Meine Lieblingspassage in der Antwort ist übrigens diese hier (eben weil sie ein weiteres Mal zeigt, dass die Senatskanzlei ein mindestens genauso großer Fan von Eduard Zimmermann ist wie ich; was waren das für schöne Zeiten seliger Kindheit, als uns der Ede am frühen Abend die Welt erklärte):
"Ein Verfassungsverstoß ist nur gegenüber denjenigen Richterinnen und Richtern, Staatsanwältinnen und Staatsanwälten rückwirkend zu beheben, über deren Anspruch noch nicht abschließend entschieden worden ist (BVerfG, a.a.O., Rn. 183). Zum gegenwärtigen Zeitpunkt kann über die hierfür erforderlichen Mehraufwendungen keine Auskunft erteilt werden."
Die Rn. 183 im Beschluss 2 BvL 4/18 lautet hingegen:
"Eine rückwirkende Behebung ist jedoch sowohl hinsichtlich der Kläger der Ausgangsverfahren als auch hinsichtlich etwaiger weiterer Richter und Staatsanwälte erforderlich, über deren Anspruch noch nicht abschließend entschieden worden ist (vgl. BVerfGE 139, 64 <148 Rn. 195>; 140, 240 <316 Rn. 170>; 150, 169 <193 Rn. 64>). Dabei kommt es nicht darauf an, ob insoweit ein Widerspruchs- oder ein Klageverfahren schwebt. Entscheidend ist, dass sie sich gegen die Höhe ihrer Besoldung zeitnah mit den statthaften Rechtsbehelfen gewehrt haben, so dass der Haushaltsgesetzgeber nicht im Unklaren geblieben ist, in wie vielen Fällen es möglicherweise zu Nachzahlungen kommen wird."
Wenn also die Senatskanzlei fünf Jahre nach Abschluss des Haushaltsjahres 2015 und in Anbetracht eines mehrjährigen Verfahrens sich noch immer im Unklaren darüber ist, wie eine verantwortungsbewusste Haushaltspolitik zu gestalten ist (denn hätte sie eine entsprechende Ahnung, sollte damit gerechnet werden können, dass sie die letzten Jahre genutzt hätte, entsprechende Daten zu eruieren), dann würde ich als politischer Mitkonkurrent diese Antwort der Senatskanzlei mit viel Freude wiederkehrend unter die Nase reiben. Aber da offensichtlich mit alledem nicht zu rechnen ist, kann die Senatskanzlei frohgemut solch erhellende Statements über die eigene Politikauffassung zum Besten geben.

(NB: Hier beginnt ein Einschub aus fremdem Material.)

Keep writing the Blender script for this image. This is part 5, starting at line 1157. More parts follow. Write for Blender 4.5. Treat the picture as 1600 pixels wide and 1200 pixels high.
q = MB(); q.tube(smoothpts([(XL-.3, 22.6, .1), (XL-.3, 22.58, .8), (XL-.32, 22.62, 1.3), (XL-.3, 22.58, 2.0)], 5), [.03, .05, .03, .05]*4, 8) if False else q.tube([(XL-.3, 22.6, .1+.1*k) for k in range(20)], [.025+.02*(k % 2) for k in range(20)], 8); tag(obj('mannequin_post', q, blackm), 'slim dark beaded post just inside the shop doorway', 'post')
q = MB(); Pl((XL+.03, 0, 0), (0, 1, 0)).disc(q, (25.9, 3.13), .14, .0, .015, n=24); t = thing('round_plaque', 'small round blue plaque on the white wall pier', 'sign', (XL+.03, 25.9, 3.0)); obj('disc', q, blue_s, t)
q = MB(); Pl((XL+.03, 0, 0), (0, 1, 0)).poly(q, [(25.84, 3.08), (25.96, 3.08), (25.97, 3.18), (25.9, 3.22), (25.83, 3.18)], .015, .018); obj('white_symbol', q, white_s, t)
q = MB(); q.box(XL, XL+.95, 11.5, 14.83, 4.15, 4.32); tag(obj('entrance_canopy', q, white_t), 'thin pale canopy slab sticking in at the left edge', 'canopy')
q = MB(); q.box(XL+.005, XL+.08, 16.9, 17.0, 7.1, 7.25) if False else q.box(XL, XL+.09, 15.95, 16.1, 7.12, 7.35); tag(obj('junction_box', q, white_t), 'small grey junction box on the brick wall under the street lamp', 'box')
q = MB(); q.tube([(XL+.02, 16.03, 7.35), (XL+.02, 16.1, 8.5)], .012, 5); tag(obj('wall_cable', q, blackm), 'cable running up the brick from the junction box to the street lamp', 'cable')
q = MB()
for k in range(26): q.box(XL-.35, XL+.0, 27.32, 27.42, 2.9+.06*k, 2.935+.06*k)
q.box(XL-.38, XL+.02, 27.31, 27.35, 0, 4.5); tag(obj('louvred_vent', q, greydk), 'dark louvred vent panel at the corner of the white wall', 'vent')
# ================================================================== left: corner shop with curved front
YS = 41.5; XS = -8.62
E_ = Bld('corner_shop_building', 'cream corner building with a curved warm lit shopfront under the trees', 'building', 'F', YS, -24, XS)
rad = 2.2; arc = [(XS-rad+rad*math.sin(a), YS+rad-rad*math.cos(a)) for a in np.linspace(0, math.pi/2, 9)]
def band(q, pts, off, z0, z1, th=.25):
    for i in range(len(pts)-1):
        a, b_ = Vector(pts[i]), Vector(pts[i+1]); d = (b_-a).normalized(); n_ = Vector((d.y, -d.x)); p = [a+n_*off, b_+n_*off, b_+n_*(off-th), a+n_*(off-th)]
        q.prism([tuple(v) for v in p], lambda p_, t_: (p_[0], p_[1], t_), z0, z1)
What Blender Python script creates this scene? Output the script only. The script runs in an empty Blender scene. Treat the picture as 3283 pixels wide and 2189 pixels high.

Auch Sprüche können einen Staat kaputtkloppen, hat mal der heute wohl weitgehend vergessene Peter Wapnewski geschrieben. Genau auf diesem Niveau bewegt sich nach meinem Geschmack solch eine Antwort, weil sie eine Politikauffassung zeigt, die zunehmend mehr Menschen verliert. Und jetzt schalte ich die Moral wieder aus.
Und PS. Danke auch für Deine Worte, Peter - auch Du sprichst mir ein weiteres Mal aus der Seele, wie ich gerade lesen, als ich diese Zeilen absenden wollte. Zu nennen ist auch noch die Gewerkschaft der Polizei, die wie gehabt vielfach die Knochen für andere hinhält.